Pod uwagę warto wziąć czas realizacji transakcji – czym innym jest bowiem 20 tys. złotych zarobionych na flipie, który wymagał od nas zaangażowania (np. w prace remontowe) przez 6 miesięcy (zysk w wysokości około 3,3 tys. zł/mies.), a czym innym taki, w który byliśmy zaangażowani przez 2 miesiące (10 tys. zł/mies.).

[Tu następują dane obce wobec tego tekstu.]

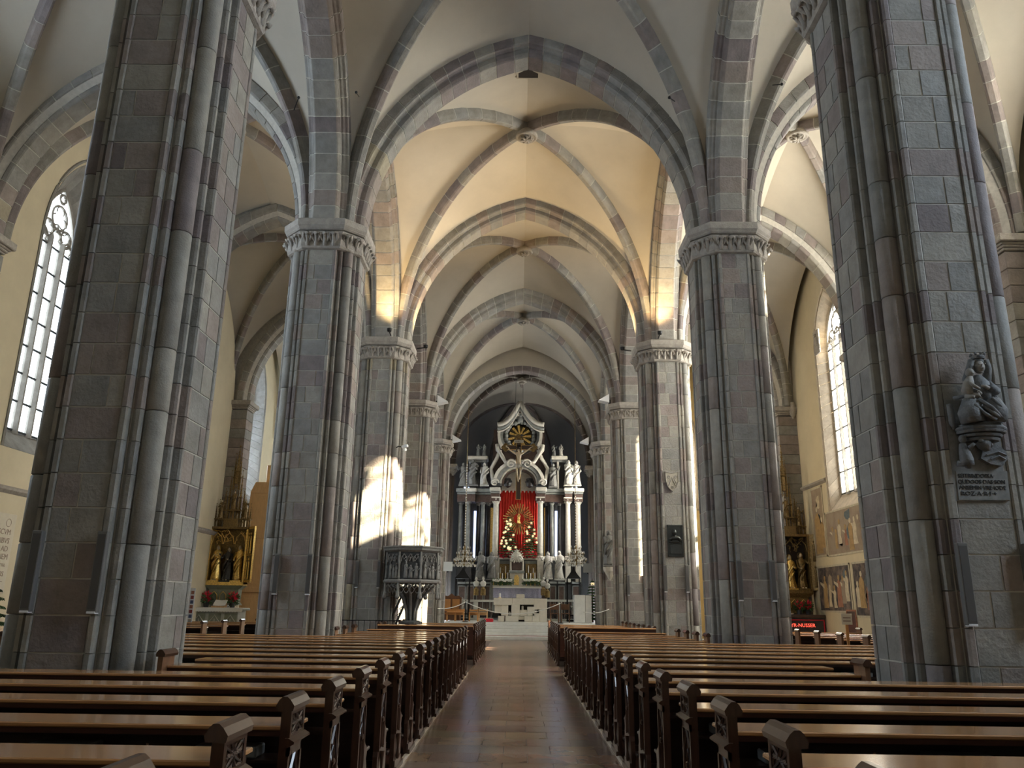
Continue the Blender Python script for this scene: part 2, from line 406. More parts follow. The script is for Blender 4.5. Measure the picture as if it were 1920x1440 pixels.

Doświadczenie na wagę złota
Bardzo ważnym czynnikiem decydującym o wysokości zysku jest także doświadczenie. Ci, którzy mają za sobą wiele zrealizowanych transakcji nabywają wyczucia w kwestii planowania czasu trwania oraz kosztów prac remontowych. Wiedzą także w jaki sposób negocjować zadowalające warunki umowy – zarówno kupna, jak i sprzedaży oraz jak skutecznie trafić do pożądanego klienta i przekonać go do nabycia nieruchomości. Kluczową sprawą jest budowanie siatki kontaktów dzięki którym możemy tanio kupić i wyremontować mieszkanie, a później jak najdrożej je sprzedać.
Czy to nadal opłacalny biznes?
Warto również wspomnieć, że według ekspertów flipowanie w Polsce ma już za sobą najlepsze lata. Coraz trudniej znaleźć na rynku okazyjne nieruchomości, a liczba osób, które się tym zajmują lawinowo rośnie. Doskonałym przykładem jest duża frekwencja na różnego typu konferencjach poświęconych temu zagadnieniu.
A co Wy sądzicie o takiej formie pomnażania kapitału? Zdecydowalibyście się na flipa?